Some thoughts on The Life of Pablo


Kanye’s final words on Feedback, the 4th track on his recently released ‘Life of Pablo’ record are a brief skit. Not like the laid-back and silly skits of the College Dropout Era, but closer to manic surreal screams which fit the post-apocalyptic looping beat. In fact, the “wooo” (which acts the an exclamation point to Ye’s rant) is vaguely mimicked by an electric screech every 4th note, closing out the track. Three loops of computer chatter continue until they are interrupted by a warm piano key, introducing the next guest on the album. An unidentified woman passionately shouts her testimony to the Lord. Her voice is warm and soothing, a welcome adjustment to the anxiety of the previous track. The switch from Feedback to Lowlights is surprising, but not abrupt. It moves like a transition in an exceptionally great DJ set; no one questions the change as it happens, but a minute into the next track finds the listener wondering how the music wandered into such drastically different territory.

TLOP is full of these sonic turns. Although the cover unsubtly asks ‘WHICH/ONE?’, Pablo’s production moves deftly through the two themes of vice versus faith. Thinking back to other showings of duality in rap, such as Danny Brown’s Side A/Side B on ‘Old’ or Eminem’s usage of persona, Kanye is able to much more realistically and fluidly represent the brain of someones struggling with identity. The switch between two sides is often quick and without reason; Kanye crooning about fucking bleached assholes during the beautiful Metro Boomin rework of a gospel anthem.
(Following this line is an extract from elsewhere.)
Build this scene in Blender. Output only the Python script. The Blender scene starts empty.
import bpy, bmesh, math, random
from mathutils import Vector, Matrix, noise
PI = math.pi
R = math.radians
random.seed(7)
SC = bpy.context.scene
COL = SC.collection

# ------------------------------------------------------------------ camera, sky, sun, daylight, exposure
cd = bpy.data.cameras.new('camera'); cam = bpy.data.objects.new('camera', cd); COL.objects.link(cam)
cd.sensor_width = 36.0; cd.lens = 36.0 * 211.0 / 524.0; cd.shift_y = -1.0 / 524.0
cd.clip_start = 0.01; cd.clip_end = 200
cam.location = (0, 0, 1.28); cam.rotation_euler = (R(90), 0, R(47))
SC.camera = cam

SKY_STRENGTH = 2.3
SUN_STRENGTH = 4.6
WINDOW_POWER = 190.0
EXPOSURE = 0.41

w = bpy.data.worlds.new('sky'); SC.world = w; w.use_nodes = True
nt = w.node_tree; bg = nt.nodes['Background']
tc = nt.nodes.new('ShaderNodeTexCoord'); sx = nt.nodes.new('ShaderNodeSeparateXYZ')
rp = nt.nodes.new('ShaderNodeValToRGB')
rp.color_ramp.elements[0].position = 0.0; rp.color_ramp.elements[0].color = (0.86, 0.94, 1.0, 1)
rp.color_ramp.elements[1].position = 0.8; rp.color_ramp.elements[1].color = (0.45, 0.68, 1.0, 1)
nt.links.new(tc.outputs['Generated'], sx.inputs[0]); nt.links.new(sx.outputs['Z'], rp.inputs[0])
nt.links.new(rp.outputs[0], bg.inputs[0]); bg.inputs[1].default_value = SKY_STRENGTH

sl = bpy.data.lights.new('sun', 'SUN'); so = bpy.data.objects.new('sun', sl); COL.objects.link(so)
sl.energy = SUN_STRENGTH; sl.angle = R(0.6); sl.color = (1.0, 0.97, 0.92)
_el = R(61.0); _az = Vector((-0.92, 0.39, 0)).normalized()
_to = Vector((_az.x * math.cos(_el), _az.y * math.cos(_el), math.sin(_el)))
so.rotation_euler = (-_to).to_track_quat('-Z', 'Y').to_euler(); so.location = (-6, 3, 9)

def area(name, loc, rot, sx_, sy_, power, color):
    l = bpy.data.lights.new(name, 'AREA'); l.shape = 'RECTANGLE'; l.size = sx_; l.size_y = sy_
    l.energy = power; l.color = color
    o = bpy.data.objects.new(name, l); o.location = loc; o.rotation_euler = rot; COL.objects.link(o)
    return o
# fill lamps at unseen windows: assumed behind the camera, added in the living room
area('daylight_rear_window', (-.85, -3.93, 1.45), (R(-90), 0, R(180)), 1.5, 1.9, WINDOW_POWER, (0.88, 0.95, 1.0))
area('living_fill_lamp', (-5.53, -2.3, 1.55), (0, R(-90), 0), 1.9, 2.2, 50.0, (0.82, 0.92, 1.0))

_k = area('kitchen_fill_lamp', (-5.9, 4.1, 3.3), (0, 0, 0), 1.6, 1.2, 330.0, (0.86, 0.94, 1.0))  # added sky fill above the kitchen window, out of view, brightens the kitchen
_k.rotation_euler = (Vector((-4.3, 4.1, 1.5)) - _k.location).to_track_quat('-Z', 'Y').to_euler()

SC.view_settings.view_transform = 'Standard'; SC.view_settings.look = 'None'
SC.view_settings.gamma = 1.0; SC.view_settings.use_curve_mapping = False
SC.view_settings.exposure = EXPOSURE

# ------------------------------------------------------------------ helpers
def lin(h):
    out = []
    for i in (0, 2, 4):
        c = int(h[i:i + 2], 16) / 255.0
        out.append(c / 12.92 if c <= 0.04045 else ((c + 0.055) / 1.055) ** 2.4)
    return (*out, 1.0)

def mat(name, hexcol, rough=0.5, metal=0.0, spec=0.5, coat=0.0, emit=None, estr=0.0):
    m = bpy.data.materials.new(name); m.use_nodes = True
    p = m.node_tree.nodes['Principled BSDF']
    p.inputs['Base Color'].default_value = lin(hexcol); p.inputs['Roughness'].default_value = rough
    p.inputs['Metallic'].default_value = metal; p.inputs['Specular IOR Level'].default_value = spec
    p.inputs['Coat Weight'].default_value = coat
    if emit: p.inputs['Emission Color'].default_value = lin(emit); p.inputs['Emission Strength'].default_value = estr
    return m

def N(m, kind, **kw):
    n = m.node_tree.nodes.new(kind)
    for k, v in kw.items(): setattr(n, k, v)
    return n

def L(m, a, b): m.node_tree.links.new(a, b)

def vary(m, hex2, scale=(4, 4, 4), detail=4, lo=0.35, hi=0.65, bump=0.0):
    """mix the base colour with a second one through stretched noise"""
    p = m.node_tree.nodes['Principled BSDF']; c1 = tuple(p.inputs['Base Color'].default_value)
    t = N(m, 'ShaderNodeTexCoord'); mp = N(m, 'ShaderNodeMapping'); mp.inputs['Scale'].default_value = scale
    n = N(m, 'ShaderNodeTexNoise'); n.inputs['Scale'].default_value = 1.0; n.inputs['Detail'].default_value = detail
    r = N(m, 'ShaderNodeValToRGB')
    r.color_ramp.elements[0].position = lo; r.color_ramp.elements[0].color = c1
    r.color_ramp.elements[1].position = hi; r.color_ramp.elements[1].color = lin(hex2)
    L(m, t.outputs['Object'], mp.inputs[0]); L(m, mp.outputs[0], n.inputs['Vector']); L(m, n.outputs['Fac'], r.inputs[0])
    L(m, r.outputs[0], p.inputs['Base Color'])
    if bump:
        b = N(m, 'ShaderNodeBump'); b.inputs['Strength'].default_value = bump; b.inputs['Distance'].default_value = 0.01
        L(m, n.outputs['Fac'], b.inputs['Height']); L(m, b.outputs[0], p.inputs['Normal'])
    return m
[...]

The use of juxtaposition on The Life of Pablo operates both as shifts (another great example being the joyous outro of Famous) but also by reconciling disparate sounds within the same track. On Fade, the main baseline is infinitely catchy, but also hypnotizing and numbing. My first time listening, I was immediately transported to a sweaty club on a late summer morning; rushed with endorphins, yet still being plagued by a nagging boredom. The usage of the dance track ‘I Get Lifted’ breaks up the monotony through short bursts of a seemingly heavenly choir. It feels like the fleeting moments that make going out worth it: a dance floor kiss or reaching that perfect level of drunk. There’s a belief in Christianity that all hedonistic desires are truly a disguised yearned for God. Under this light, the choirs’ interjections actually sound like pangs of guilt, or a cry to leave the club, only to be droned out by the thumps of the baseline.

It’s become increasingly exhausting to rank or categorize Kanye albums, but I do think that The Life of Pablo is the perfect follow-up to Yeezus. Yeezus was the bender, an indeterminate period of time living out the lives’ most lavish fantasies. Many people anticipated the follow up to be “Happy Kanye”, now that he “got that out of his system”. However, that is an oversimplified summary of moving out of a crazy portion of one’s life. People rarely make life-style changes cold turkey. The re-injection of religion, monogamy or sobriety into one’s life is always messy, awkward, confusing, funny and hectic; all of which are captured on Pablo. The seamless blending of multiple eras and moods of music once again allowed Kanye to give listeners a hyper-specific snapshot into his hyper-specific life.